I’ve had a few people ask me what I think about Taylor Branch’s impressively researched article in the Atlantic Monthly about college sports. My response is that no piece like that gives a complete picture of the problem without seriously acknowledging the understandable passivity of the NBA and NFL with regard to creating a professional alternative to big boy college athletics.
Why should they, of course, is the valid response. The pro leagues get a free pass on the risk and expense of training. They also benefit from the free marketing of new stars. It’s a fabulous deal for them.
It’s not so great for athletes who don’t want to be student-athletes, though. The thing is, I have a hard time placing all the blame for their situation on those on the college end. It seems to me that the NCAA is well within its rights as an organization to insist on certain rules and regulations that it expects its members and its student-athletes to adhere to.
The problem is that the NCAA and the schools are a little bit pregnant themselves.

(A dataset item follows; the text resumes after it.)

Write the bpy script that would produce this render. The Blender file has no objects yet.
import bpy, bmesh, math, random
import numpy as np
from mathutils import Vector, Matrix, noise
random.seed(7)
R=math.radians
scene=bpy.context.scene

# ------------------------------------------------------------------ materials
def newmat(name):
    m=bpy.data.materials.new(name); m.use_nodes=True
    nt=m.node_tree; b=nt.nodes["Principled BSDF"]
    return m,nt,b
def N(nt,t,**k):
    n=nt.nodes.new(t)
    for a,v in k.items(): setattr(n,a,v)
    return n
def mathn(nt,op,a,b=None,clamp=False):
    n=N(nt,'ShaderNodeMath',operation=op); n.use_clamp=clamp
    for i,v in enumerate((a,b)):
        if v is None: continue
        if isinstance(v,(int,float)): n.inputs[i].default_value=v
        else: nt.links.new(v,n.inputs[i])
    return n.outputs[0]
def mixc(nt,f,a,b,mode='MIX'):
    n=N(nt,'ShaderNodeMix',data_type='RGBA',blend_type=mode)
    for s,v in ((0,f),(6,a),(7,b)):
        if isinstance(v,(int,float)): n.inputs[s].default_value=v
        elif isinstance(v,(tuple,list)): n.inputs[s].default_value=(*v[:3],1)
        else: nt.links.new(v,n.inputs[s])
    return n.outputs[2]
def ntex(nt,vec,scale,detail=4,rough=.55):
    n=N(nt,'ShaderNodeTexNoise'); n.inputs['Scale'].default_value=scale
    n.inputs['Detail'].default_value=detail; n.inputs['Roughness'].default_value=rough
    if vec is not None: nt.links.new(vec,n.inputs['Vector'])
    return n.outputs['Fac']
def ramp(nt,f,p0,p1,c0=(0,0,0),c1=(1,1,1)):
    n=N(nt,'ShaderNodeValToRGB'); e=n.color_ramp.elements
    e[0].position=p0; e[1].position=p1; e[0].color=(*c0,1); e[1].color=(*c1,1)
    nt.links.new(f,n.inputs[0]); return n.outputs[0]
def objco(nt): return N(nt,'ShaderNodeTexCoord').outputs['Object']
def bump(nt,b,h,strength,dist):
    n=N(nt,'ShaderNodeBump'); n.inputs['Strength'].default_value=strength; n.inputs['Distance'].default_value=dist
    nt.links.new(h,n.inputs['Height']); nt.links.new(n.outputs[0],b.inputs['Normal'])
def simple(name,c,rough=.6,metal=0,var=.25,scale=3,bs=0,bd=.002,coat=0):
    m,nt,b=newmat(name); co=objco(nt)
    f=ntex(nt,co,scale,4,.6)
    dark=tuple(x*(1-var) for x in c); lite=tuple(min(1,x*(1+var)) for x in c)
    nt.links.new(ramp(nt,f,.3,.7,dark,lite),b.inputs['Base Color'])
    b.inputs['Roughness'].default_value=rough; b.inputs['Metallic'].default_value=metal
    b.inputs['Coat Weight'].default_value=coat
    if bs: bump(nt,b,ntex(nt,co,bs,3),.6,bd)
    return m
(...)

It’s one thing to say to a student-athlete that he or she cannot be allowed to profit from his or her name to preserve some sort of amateurism standard. It’s quite another to take financial advantage of that name while simultaneously denying the same opportunity to the player. You can argue whether that may or may not be corrupt, but it certainly corrupts the very standard those academic institutions claim to uphold.
All of which is my long-winded way of seconding Dan Shanoff’s excellent, elegant solution to the mess college sports has gotten itself into:
… The easiest solution is to simply create a true minor-league for pro football that takes the best potential-pro players out of the college system and puts them in a paid training program, leaving everyone else comfortable with the deal they are getting.
That being said, if it were truly easy, somebody would have already done it. That’s one reason I’m amused by Mark Cuban’s bluster about a college football playoff – if you’ve got the money to do something big that bypasses the BCS, why not go for the whole enchilada and set up your own pro league and playoff? Could it be that as the owner of an NBA team, there’s only so far you’re willing to go?